A very versatile verb that native English uses a great deal but is often forgotten about by non-natives: to get. Both transitive and intransitive usages are commonplace.
I suspect that there’s also a tendency to avoid it because people aren’t sure how colloquial the word is: the answer is that you might avoid it in contractual legalese or very formal reports, but elsewhere it’s fine. Here are a few common usages (of the dozens that the dictionaries list!) with examples plucked from my own previous posts for good measure:
- to become, turn into, change
Don’t get personal.
…before it gets dark.
…a meteorological website getting confused
…without getting sidetracked - to obtain, acquire
Getting the picture, not painting it.
…getting Clare a beamer for Christmas - to happen, move, cause
…able to get abroad after the lockdown
…getting in the way
…get rid of - to be given, receive, catch
I also get the impression that Dutch writers avoid…

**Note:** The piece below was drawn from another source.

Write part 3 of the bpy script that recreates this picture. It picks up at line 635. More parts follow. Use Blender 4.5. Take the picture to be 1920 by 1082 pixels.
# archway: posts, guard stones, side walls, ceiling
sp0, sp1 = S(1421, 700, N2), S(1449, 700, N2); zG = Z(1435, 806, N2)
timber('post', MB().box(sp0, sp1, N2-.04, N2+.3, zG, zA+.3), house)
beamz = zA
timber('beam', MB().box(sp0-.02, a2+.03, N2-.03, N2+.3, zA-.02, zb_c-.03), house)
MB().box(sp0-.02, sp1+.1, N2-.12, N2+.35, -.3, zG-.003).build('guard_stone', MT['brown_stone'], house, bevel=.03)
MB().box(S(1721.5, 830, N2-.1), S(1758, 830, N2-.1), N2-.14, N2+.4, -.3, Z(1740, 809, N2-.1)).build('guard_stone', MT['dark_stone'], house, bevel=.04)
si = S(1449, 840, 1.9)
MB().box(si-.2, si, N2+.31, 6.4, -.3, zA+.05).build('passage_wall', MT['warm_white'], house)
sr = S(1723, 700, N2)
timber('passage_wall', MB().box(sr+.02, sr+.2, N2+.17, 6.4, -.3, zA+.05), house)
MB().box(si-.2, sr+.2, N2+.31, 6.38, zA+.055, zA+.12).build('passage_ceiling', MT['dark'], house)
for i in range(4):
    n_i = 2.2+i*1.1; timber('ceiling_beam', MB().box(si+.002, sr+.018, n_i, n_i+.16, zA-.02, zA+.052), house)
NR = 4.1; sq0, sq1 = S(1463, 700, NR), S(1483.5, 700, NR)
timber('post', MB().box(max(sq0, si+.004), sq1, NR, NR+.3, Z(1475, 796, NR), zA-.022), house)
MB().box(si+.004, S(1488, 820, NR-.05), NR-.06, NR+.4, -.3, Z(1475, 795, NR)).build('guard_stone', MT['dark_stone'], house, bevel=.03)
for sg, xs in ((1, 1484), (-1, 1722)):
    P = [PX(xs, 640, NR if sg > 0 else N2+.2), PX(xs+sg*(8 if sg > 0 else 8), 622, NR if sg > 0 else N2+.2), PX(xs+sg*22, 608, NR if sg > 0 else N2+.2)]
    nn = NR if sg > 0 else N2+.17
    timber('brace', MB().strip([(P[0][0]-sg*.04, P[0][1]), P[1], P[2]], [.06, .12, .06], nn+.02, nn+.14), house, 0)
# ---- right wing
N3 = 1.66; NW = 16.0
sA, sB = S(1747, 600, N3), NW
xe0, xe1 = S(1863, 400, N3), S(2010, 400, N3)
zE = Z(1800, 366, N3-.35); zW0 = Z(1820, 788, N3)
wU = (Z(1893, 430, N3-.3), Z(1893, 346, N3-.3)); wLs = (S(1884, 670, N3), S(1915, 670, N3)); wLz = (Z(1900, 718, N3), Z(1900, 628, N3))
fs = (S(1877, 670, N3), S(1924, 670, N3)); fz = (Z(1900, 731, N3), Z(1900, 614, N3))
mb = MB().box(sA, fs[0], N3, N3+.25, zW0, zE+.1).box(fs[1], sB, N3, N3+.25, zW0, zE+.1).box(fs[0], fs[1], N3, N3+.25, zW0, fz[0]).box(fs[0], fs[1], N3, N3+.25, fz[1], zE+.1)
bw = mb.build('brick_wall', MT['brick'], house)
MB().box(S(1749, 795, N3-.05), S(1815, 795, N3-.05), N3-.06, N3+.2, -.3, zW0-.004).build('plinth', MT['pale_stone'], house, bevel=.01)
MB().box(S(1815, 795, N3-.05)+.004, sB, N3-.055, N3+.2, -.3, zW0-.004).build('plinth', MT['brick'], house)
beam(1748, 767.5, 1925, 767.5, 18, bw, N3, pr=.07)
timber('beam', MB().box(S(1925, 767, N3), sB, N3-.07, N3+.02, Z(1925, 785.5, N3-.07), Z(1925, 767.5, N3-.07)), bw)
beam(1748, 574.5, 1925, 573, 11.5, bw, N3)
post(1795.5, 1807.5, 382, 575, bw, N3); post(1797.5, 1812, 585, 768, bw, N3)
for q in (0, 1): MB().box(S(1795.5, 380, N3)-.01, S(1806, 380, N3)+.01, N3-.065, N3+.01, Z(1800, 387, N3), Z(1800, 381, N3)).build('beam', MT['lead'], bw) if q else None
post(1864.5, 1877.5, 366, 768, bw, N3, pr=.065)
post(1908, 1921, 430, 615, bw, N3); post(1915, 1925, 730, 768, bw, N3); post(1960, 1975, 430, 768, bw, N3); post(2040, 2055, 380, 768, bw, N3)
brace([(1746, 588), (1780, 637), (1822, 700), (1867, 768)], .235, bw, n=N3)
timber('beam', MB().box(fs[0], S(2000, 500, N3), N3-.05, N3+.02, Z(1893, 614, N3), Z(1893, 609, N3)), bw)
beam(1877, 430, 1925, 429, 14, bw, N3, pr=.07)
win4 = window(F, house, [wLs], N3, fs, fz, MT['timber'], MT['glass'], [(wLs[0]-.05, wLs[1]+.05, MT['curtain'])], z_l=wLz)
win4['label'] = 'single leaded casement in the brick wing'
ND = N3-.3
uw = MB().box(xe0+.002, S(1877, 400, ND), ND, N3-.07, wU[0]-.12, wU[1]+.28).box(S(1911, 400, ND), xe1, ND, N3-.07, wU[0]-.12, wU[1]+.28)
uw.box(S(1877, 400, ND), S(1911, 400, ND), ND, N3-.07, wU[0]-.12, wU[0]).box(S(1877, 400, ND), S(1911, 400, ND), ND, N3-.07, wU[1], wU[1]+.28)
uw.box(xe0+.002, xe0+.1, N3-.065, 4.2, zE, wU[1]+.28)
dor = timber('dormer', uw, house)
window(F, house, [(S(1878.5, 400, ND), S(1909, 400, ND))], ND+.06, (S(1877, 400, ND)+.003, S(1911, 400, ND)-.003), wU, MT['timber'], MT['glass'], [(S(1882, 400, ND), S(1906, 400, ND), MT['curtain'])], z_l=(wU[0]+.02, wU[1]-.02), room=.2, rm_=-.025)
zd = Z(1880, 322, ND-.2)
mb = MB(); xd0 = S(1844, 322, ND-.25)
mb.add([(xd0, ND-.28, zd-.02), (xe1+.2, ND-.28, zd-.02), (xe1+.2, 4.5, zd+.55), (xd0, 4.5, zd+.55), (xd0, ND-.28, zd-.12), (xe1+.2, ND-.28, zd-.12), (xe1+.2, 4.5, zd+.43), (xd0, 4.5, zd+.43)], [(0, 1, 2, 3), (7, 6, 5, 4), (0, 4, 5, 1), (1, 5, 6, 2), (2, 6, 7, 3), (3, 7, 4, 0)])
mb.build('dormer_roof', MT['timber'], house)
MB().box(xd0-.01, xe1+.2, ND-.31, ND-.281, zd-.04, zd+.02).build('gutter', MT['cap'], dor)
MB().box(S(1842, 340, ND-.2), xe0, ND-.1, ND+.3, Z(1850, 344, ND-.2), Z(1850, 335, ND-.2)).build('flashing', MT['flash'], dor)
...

get it wrong, get it right - passive voice auxiliary
If the ozone layer didn’t exist, we’d get fried.
…the same phrase tends to get repeated a lot
…the two commonest often get mixed up
I can now see that I’ve used it at least once in nearly two thirds of all the posts! A prime example of an area where you will improve if you attempt to put the semantic content straight into English, rather than concentrating on the syntax of word-for-word.
Prevalence: endemic. Not top-of-mind for the majority of authors – understandably enough.
Frequency: very high. Will usually occur multiple times in a document, given what a common word “get” is.
Native: no. We have no difficulty with it (except for the US-UK issue of gotten–got).